FPGAs and software IP blocks in EDA were what I had in mind regarding design reuse in electronics. I agree with gsmith120, though: it takes a lot of time and investment in the future, which some companies are not willing to do. And the issues also sound similar: interoperability and vendor lock-in.
@TJ: You have so aptly keyed in on one of the on-going pain points around CAD deployment and an obvious impediment to reuse, especially for older CAD files. I do think that some of the interoperability issuess are being mitigated because the CAD vendors are finally getting the message that vendor lock-in doesn't fly in today's heterogeneous world. Also, new paradigms like cloud computing are also changing the game, especially on how licensing works. And let's not forget about the work being done with open standards like JT Open, among others.
Design reuse is an ongoing theme and really takes time to mature. This was a really big deal several years ago when I designed FPGAs.

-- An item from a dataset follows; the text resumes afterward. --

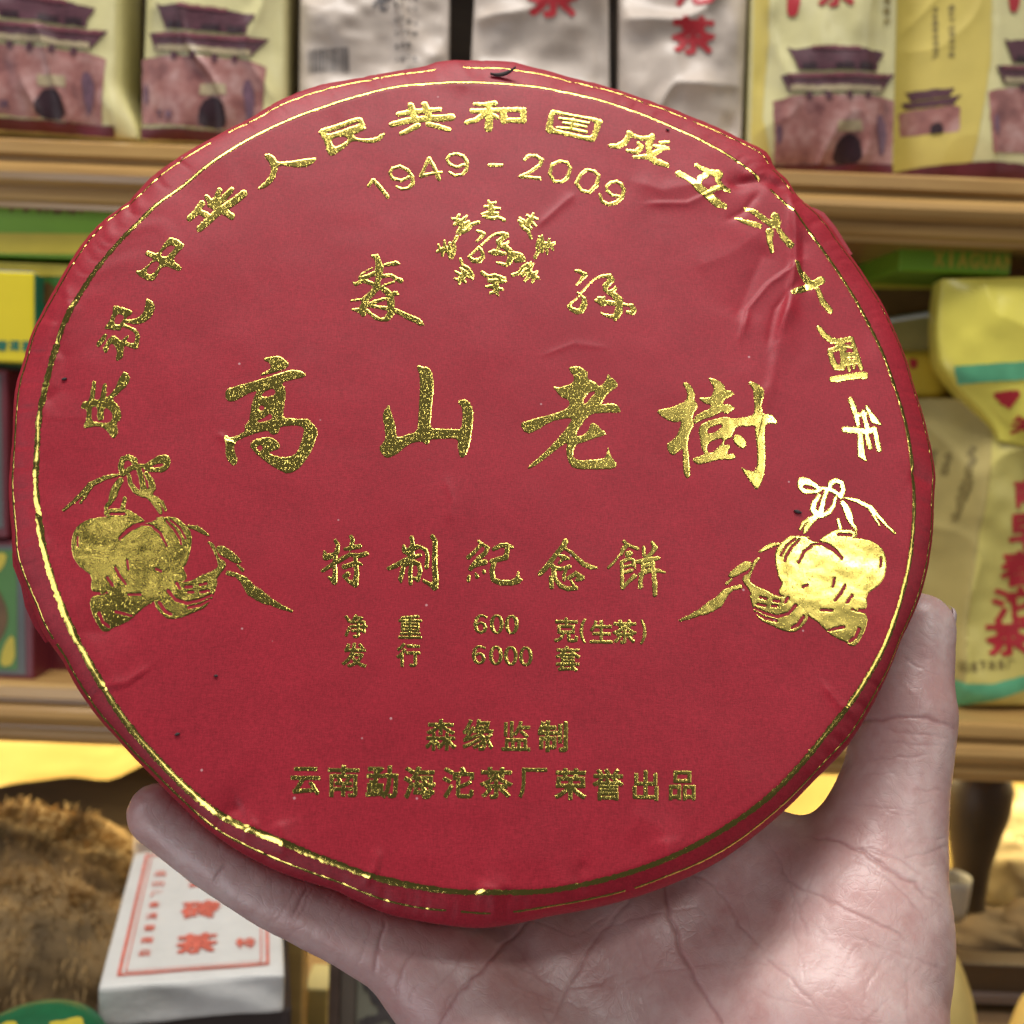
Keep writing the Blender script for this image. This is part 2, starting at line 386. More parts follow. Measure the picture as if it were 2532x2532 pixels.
CH['liu'] = ('h', [], [], [[(1175,715,14),(1250,755,22),(1340,820,24),(1390,850,26)],[(1410,790,36),(1420,840,34)],[(1100,795,12),(1160,825,16),(1230,845,22),(1285,860,20)],[(1430,880,18),(1480,950,26),(1535,1020,20)],[(1365,910,32),(1365,970,24),(1385,1055,16)]], [])
CH['shi'] = ('h', [], [], [[(1580,1160,20),(1610,1220,24),(1680,1300,26),(1720,1330,26)],[(1550,1395,20),(1630,1360,28),(1710,1325,30),(1780,1290,30)],[(1750,1360,18),(1790,1460,24),(1850,1530,24)]], [])
CH['zhou'] = ('i', [], [[(272,880),(292,880),(312,950),(295,960)]], [[(130,625,20),(180,690,28),(250,745,28),(330,750,26),(430,725,24)],[(440,720,18),(470,840,24),(520,1000,22)],[(235,850,26),(260,940,28),(290,995,30),(350,1000,26)],[(235,840,22),(320,810,26),(370,820,24)],[(340,770,22),(360,900,30),(350,990,26)],[(300,780,20),(440,800,14)],[(370,880,30),(470,880,24)],[(380,950,26),(480,940,26)],[(400,960,16),(410,1020,18)],[(450,950,16),(455,1000,16)],[(250,1105,26),(300,1105,32),(400,1085,28),(500,1070,30),(550,1070,36)]], [])
CH['nian2'] = ('i', [], [], [[(420,1295,24),(445,1360,28),(475,1450,28),(490,1520,24)],[(570,1360,18),(600,1420,22),(640,1480,36),(695,1520,12)],[(540,1410,24),(560,1500,26),(575,1560,26)],[(480,1440,26),(560,1420,20)],[(365,1570,30),(470,1575,32),(560,1590,30),(640,1570,30)],[(510,1610,28),(515,1700,34),(520,1800,36),(560,1850,14)],[(570,1620,24),(600,1730,24)],[(650,1590,24),(670,1690,26),(685,1755,24)]], [])
# 1949 - 2009
CH['d1'] = ('g', [], [], [[(372,580,9),(405,540,12),(450,590,13),(500,650,12)]], [])
CH['d2'] = ('g', [], [], [[(640,520,9),(590,545,9),(530,530,10),(512,495,9),(530,465,9),(580,452,9),(630,475,10),(660,520,12),(665,565,12),(635,595,10),(590,600,8),(560,585,8)]], [])
CH['d3'] = ('g', [], [], [[(770,400,12),(745,450,9),(715,515,12),(780,500,9),(850,490,9)],[(770,400,12),(800,450,12),(835,535,13)]], [])
CH['d4'] = ('g', [], [], [[(1000,440,9),(950,458,9),(900,435,9),(887,405,9),(905,378,9),(950,368,9),(995,385,10),(1020,425,12),(1015,475,11),(985,505,9),(940,512,8),(905,492,8)]], [])
CH['dash'] = ('g', [], [], [[(1165,443,11),(1245,445,11)]], [])
CH['d5'] = ('g', [], [], [[(1395,408,9),(1420,382,9),(1470,382,10),(1508,410,12),(1500,440,11),(1430,490,9),(1365,520,10),(1430,525,9),(1495,532,11)]], [])
CH['d6'] = ('g', [], [], [[(1560,500,11),(1575,440,10),(1625,415,8),(1675,425,9),(1695,460,11),(1680,520,11),(1640,552,9),(1590,550,10),(1560,500,11)]], [])
CH['d7'] = ('g', [], [], [[(1735,560,11),(1765,500,10),(1800,472,9),(1850,480,9),(1882,510,11),(1870,570,12),(1820,620,10),(1770,610,10),(1735,560,11)]], [])
CH['d8'] = ('h', [], [], [[(165,625,11),(110,615,11),(70,580,11),(65,545,11),(95,515,10),(145,505,11),(185,530,13),(205,570,15),(190,630,15),(140,675,15),(80,690,13),(30,665,13),(10,610,10)]], [])
CH['sen'] = ('j', [], [], [[(575,100,20),(680,130,60),(720,230,60),(740,350,90),(720,480,80)],[(840,300,26),(950,280,38),(1070,260,46),(1160,275,16)],[(600,350,14),(480,410,14),(360,490,20),(340,560,40),(380,620,40),(250,690,36),(195,660,16)],[(400,560,44),(560,500,40),(680,460,60)],[(400,610,44),(560,670,40),(660,720,40)],[(740,500,60),(700,620,60),(690,760,70)],[(760,540,40),(880,520,40),(980,510,34),(1080,580,44),(1180,620,50)],[(1040,650,22),(920,685,22),(800,735,24)],[(690,760,70),(580,880,60),(450,1000,70),(420,1120,70),(380,1220,80),(400,1300,60)],[(150,1030,16),(300,1010,20),(420,990,30)],[(170,1210,14),(280,1220,44),(380,1250,60)],[(800,780,50),(900,850,60),(960,950,80),(980,1080,80),(980,1200,70)],[(1020,890,40),(1080,880,44),(1150,915,14)],[(500,1120,40),(640,1060,44),(800,1000,30),(870,990,30)],[(540,1120,40),(700,1160,30),(820,1180,40),(920,1190,40)],[(480,1240,40),(570,1310,30),(680,1390,44),(780,1430,30),(900,1400,60),(980,1290,70),(980,1200,70)],[(1050,1230,50),(1200,1300,50),(1380,1390,60),(1520,1450,60),(1600,1510,50),(1655,1545,14)]], [])
CH['yuan'] = ('k', [], [], [[(300,175,26),(370,190,40),(470,240,44),(530,270,50),(460,350,44),(400,430,26),(330,500,20)],[(420,700,22),(500,610,24),(600,500,18),(720,380,20),(850,310,26),(980,290,40),(1080,300,60)],[(1090,300,60),(1110,370,90),(1060,450,60),(990,520,70),(980,600,50),(1030,650,44)],[(1030,650,40),(1140,640,40),(1220,570,36),(1205,535,20)],[(1060,670,50),(1200,740,70),(1290,850,100),(1300,960,80),(1290,1080,90),(1240,1200,80)],[(1200,1290,40),(1220,1220,60),(1100,1220,44),(960,1180,28),(890,1145,22)],[(760,860,30),(860,850,90),(930,900,90)],[(960,780,30),(900,860,70)],[(1000,900,50),(1100,910,60),(1200,920,50)],[(1400,940,36),(1500,960,24),(1590,970,50),(1630,1080,70),(1600,1140,50),(1480,1120,36)],[(350,690,24),(400,710,24)],[(430,740,20),(500,830,50),(500,950,70),(440,1080,70),(340,1120,60),(220,1060,50),(150,1000,44),(220,910,26),(310,830,14),(400,740,14)]], [])
CH['yuan_s'] = ('l', [], [], [[(745,490,14),(800,510,24),(845,535,20),(790,590,20),(750,630,14)],[(800,690,12),(850,640,12),(920,580,14),(990,540,16),(1080,530,26)],[(1080,530,30),(1140,550,34),(1090,590,30),(1035,640,36),(1040,680,24)],[(1050,690,26),(1120,700,36),(1180,760,40),(1200,830,50),(1180,900,36),(1130,950,24),(1060,930,18),(1005,915,12)],[(1100,680,20),(1165,640,14)],[(910,780,14),(970,780,40),(1020,790,34),(1120,800,22)],[(1240,800,36),(1320,830,44),(1360,870,36),(1270,880,36)],[(770,710,20),(700,780,12),(640,840,18),(700,890,30),(780,890,34),(830,830,26),(810,760,22),(770,710,20)],[(1040,700,20),(1010,770,24)]], [])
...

It took some time but the company I worked for was really learning to make good use of the concept, which saved them time and money.
3D searching will be very useful, but the 3D modeler software companies themselves are hampering the goal of wider 3D part reuse.
ALL of those companies want their customers on a subscription plan to maintain their own revenue stream, so each year, the 3D companies roll out a new version. Files created in the newer version are not backwards compatible with older software, nor can you "save down" with most of them.
While they do permit saving parts in a transfer file format (STEP, or IGS, or any number of others), doing so loses the strength of the native 3D format (the parts become dumb).
So how will a company (or many of them) keep the library fresh? Will this mean good things for employment of low-wage drafters that will freshen the library each year?
The EDA industry has been making efficient use of design rules check (DRC) that is pattern-recognition based (as opposed to the earlier generations of text based comparisons) when checking chip layouts. The same approach can be used to re-use parts based on a higher percentage of pattern matching (greater than 70% for example?) to re-use previous designs.
I think this makes a lot of sense. Design reuse is an ongoing theme in electronics and other design industries, whether it's way under the hood inside a chip, or in subsystems or in code blocks. Now it's in 3D shapes. Kudos to Fujitsu.
@Naperlou: I agree there is a balance between the productivity gains and utility of reuse vs. needing to design toward the specific requirement in mind. I think having technology that facilitates searching out past work and like work products only gives engineers a better starting point and helps perserve intellectual capital that definitely shouldn't be wasted.
This is great. I do have long experience with CAD systems, but we never did any formal reuse. The software engineering world has been struggling with exactly the same issues since the 1980s. Reuse is now extensive in software, but it generally comes in the form of APIs and templates. When you hear that a system has 10M lines of code, that is NOT 10M lines written by the development team. That includes all the standard classes provided by the environment.
One issue, with software and with 3D parts, is that you develop an item in response to a requirement. While it is helpful to have a starting point, you need to be sure that you do not leave structure in that is part of the legacy and not useful in the new part.